Friday, June 13, 2008

Why people spend....

Below is a transcript of an interview with Nouriel Rourbini, (one of the few economists who got the housing bubble right), on Bloomberg T.V.

My response to the interview is: So....other than that, Mrs. Lincoln, how did you like the play?

Here's where you might be thinking I would be agreeing with the old Bear. But, in fact, I think people spend money. They are addicted to spending money. I think they'll keep spending money. They're willing to spend money. They want to spend money. Spending money is what they do!

It's beginning to look like I'll have three months at least even with last year in the first half of the year, and three months waaayyyy under.
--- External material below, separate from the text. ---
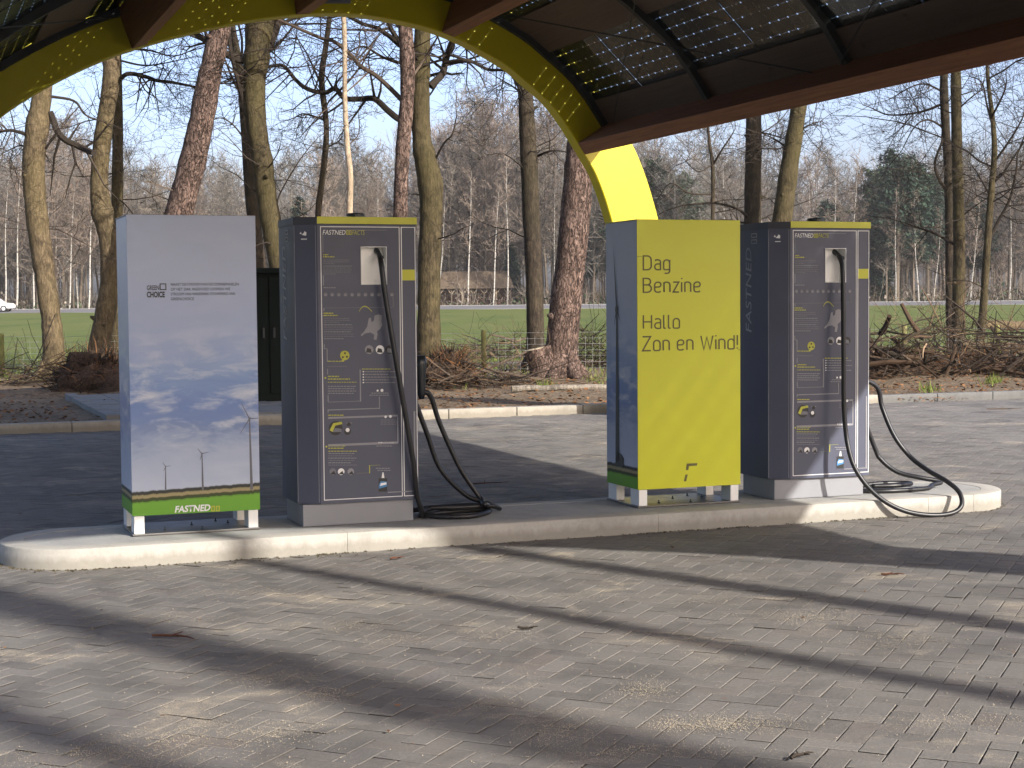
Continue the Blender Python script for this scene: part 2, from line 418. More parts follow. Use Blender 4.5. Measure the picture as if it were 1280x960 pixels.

So which is the true indicator? Complicated by the fact that the last six weeks have been great.

I'm going to guess about 10% lower than last year this July and August. Nationally 10% would be considered a disaster, but in my store it's not a significant figure, as long as I budget correctly. My spending is way down, so my profits are up.

THE ARTICLE:

The retail sales figures for May - better than expected - were driven by a temporary factor, the tax rebates, whose influence will fade out by early fall.

Instead, more persistent factors will bear negatively on consumption over the summer and especially the fall: the fall in home prices and the collapse of home equity withdrawal (with their wealth effect on spending); the stressed balance sheets and high debt ratios of the household sector (such debt is up to almost 140% of disposable income); the credit crunch in mortgage markets that is now spreading to unsecured consumer credit (credit cards, student loans, auto loans); the rise in debt servicing ratios (following the reset of mortgage rates, and higher interest rates on mortgages and consumer credit); the sharp rise in gasoline and energy prices that is a serious shock to real incomes; the further erosion of real wages through the rise in the inflation rate; the sharp fall in consumer confidence; the drop in employment (now five months in a row) and thus in income generation; the negative wealth effect of the correction in equity markets and the fall in the net worth of the household sector. All these factors will have – over time – a much more significant negative effect on consumption than the temporary boost given by the tax rebates.